Like any other dog breed, farm dogs need to be trained for both mental stimulation and so they can do their jobs. Too often do we see owners just letting their farm dog run around the property without teaching the dog what it is expected to do. While farm dogs have natural instincts and talents, those instincts still need to be cultivated and those talents need to be polished.

Basic obedience training is a must, and any more advanced skills that you need your dog to perform will come after that. Learning how to train a dog is going to be a lifelong pursuit, aside from actually training the dog. If you’re a new dog owner, one option is to enrol in dog training classes in your area. There are also a lot of online resources and courses for urban farm owners who don’t have dog training classes nearby.

Teach Them House Manners

Training your dog to live around the farm is very different from training them to live inside your home. Housetraining your dog may not be at the forefront of your mind when you get a farm dog, but it’s still an important part of their foundational training. After all, when your dog is older and has retired from working, they’re likely to want to spend more time with you inside the house. Teaching them where they can and cannot go inside the house, as well as training them to ask to be let outside, are the bare minimum. Most farm dogs are pretty smart breeds, so they should be able to learn these things fairly quickly.

Remember to Groom Your Farm Dog


While many farm dogs will have rougher, hardier coats of fur that are weather-resistant, they’re not immune to mats and tangles. In many cases, they may actually need more grooming than companion dogs who spend most of their time indoors. Tangles and mats can result in painful skin conditions for any dog. Most breeds will have a recommended frequency for brushing, but if your dog is in dire need, you should have it done immediately.

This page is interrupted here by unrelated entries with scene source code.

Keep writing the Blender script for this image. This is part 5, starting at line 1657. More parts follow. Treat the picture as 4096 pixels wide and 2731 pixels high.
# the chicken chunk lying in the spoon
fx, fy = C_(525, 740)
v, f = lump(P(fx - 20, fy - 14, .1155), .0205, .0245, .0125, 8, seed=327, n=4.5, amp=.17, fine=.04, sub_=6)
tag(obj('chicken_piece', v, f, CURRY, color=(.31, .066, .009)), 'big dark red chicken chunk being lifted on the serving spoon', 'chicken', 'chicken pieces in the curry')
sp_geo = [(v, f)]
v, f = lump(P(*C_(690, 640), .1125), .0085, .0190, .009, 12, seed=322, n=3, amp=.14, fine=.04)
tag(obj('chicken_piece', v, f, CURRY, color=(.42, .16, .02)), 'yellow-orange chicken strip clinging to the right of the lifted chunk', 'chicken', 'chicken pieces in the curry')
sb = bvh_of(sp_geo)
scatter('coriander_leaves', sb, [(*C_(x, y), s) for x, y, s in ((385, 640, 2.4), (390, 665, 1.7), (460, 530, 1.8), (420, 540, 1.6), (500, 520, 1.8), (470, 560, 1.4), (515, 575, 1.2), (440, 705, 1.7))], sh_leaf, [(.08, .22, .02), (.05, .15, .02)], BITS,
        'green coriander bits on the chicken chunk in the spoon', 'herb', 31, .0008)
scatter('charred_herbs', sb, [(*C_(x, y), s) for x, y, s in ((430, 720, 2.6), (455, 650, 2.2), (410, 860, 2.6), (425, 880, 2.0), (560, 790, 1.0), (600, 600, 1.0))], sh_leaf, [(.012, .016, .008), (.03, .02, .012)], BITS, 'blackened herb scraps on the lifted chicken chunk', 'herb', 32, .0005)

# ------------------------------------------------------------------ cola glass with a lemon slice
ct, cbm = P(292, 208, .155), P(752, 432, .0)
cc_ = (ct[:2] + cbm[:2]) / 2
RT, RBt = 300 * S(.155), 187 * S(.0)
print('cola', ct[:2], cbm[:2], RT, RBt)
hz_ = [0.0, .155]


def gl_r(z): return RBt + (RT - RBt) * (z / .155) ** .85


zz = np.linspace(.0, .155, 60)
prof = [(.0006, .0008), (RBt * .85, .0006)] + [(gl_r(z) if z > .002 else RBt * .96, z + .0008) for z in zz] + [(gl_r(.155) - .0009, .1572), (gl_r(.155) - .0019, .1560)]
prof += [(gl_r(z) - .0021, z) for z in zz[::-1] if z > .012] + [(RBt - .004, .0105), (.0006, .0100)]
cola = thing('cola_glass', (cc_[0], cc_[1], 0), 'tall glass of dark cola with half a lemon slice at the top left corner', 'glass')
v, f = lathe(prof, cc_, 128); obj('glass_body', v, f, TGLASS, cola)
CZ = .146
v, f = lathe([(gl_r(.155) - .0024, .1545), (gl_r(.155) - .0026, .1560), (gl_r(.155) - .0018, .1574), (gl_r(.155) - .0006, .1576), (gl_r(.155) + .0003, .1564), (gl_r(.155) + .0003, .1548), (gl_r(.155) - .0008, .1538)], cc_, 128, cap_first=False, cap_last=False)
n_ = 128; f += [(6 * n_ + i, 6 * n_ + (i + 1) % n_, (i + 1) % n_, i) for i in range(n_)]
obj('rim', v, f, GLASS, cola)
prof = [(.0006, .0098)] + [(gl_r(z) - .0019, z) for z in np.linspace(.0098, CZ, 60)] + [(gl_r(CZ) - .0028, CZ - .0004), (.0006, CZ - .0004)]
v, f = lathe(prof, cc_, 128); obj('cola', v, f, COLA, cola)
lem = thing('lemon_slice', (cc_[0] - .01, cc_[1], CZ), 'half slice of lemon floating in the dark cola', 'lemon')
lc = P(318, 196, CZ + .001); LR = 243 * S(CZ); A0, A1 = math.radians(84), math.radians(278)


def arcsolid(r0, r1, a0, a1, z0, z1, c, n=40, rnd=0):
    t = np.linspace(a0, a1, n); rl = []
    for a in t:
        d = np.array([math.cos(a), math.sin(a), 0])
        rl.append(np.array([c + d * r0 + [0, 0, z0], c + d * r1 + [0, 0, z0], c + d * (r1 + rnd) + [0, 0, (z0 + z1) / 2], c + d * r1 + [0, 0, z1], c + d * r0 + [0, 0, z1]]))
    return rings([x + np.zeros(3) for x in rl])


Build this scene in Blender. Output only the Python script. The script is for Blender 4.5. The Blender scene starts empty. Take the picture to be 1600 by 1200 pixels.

Bathing, on the other hand, will typically only be done around once a month, as bathing too frequently will strip the dog’s skin of its natural oils and dry it out. However, if your dog has rolled around in a mud puddle or stepped in something stinky, then you may need to make an exception. That’s generally fine, so long as it doesn’t happen too often.

Let Them Be Dogs

Farm dogs may seem to have boundless energy, but they’re not machines. All dogs are dogs, and that means your farm dog will need time off to decompress and play. Not only does this help your dog relax and help prevent destructive behaviours from developing, it also gives you the opportunity to show them that you care about them. Farm dogs can be just as affectionate and gentle as companion dogs! Building the bond between the two of you is something that will only happen if you give your dog the time and space to relax and have fun.